【瀬戸市立品野台小】人権週間に行われた全校朝会「できなかった宿題」
- 公開日
- 2014/11/26
- 更新日
- 2014/11/26
ちょっといい話
人権週間に行われた全校朝会での、校長先生の話を紹介します。
先生が、小学生だったときのお話です。
席替えで、ぼくのとなりには、渡辺さんという女の子が座りました。渡辺さんはとてもおとなしい、まじめな女の子でした。
ある日、算数の時間に担任の先生が、「宿題でやってきたノートを開きなさい。」とおっしゃいました。何人かの子は、「やってありません。」「ノートを忘れました。」と手をあげました。その子たちは、先生にしかられました。そのとき、ぼくがふっととなりのつくえの上をみると、渡辺さんも宿題をやっていませんでした。けれど、渡辺さんは忘れた人と一緒に手を挙げていませんでした。ぼくは、「あれ、渡辺さん忘れたんじゃないの?」と思いました。

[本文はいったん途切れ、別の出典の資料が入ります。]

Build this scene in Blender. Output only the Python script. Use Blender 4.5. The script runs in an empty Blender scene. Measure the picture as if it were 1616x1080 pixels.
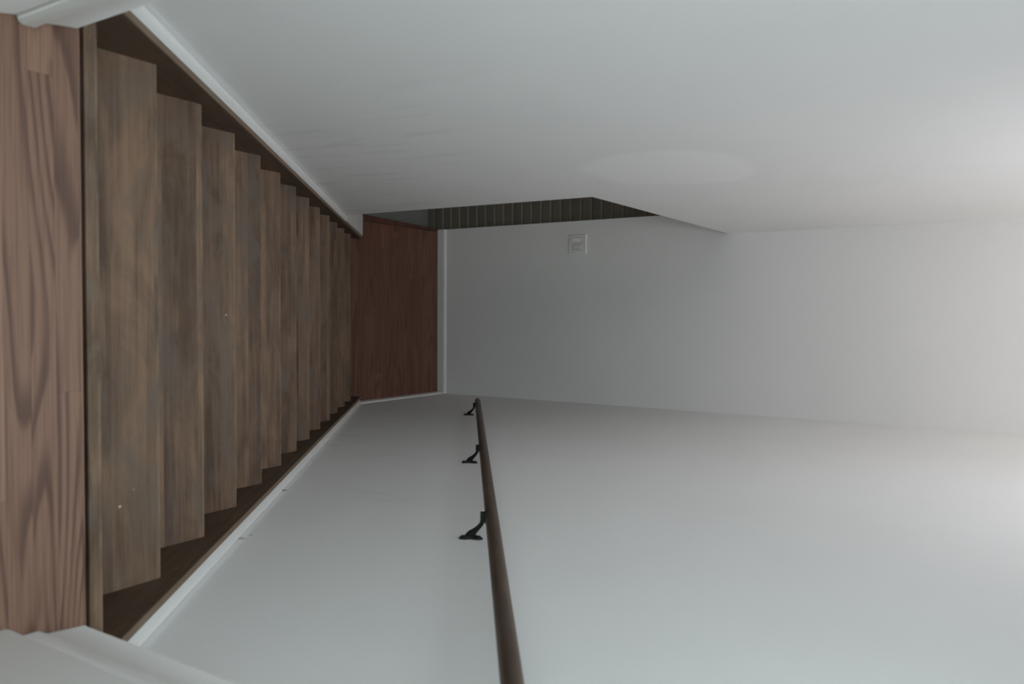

次の日、先生が「宿題を開きなさい」とおっしゃったとき、渡辺さんはまた、やってきていませんでした。でも、先生に「忘れました。」と言いません。ぼくは、心の中で「渡辺さん、ずるいな。宿題やってないのにだまってて。」と思いました。
何日かたったある日、また同じようなことがありました。宿題を忘れた人がしかられているのに、渡辺さんは宿題をやってきていないし、先生にも言わないのです。ぼくは渡辺さんに言いました。「渡辺さん、忘れた人は手をあげるんだよ。」それでも、渡辺さんは下を向いたままでした。ぼくは、学級委員だったこともあり、先生に思い切って言いました。
「先生、渡辺さんが宿題をやってきていません。」
すると、先生は渡辺さんのところにやってきて、「渡辺さん、宿題やっておこうね。」と小さな声で言っただけで、行ってしまいました。ぼくは、その後渡辺さんに、「渡辺さんは、忘れたのにしかられなくていいよな。」といやみを言ってしまいました。
次の週、渡辺さんは学校を休みました。ぼくは、「ぼくが宿題のこと、先生に言いつけたのがよくなかったのかな。」と思っていると、先生からクラスのみんなは、渡辺さんのことを聞かされました。渡辺さんはお母さんと二人暮らしだったこと、そのお母さんが先週からだまっていなくなってしまって、渡辺さんは一人きりになってしまったこと、今週から施設に行くために転校したこと。そんな話でした。
ぼくは、「しまった。」と思いました。「渡辺さんはそんな大変なことがあったのに、最後の思い出で、がんばって学校に来ていたんだ。宿題どころじゃないよ。ぼくはなんてことを言ってしまったんだ。」と自分をせめました。でもあやまりたくても、渡辺さんはもういません。とてもくやまれました。
しばらくして、渡辺さんの住所をクラスの女子から聞きました。ぼくは生まれて初めて手紙を書きました。今ではもう内容をはっきり覚えていませんが、「ひどいこと言って、ごめんなさい。」ということだったと思います。「私たちも手紙を出したけど、返事はこないよ。」とクラスの女子が言っていました。でも、ぼくには渡辺さんから返事がきたのです。「気にしなくていいよ、おたがいがんばろうね。」ぼくは、むねが熱くなりました。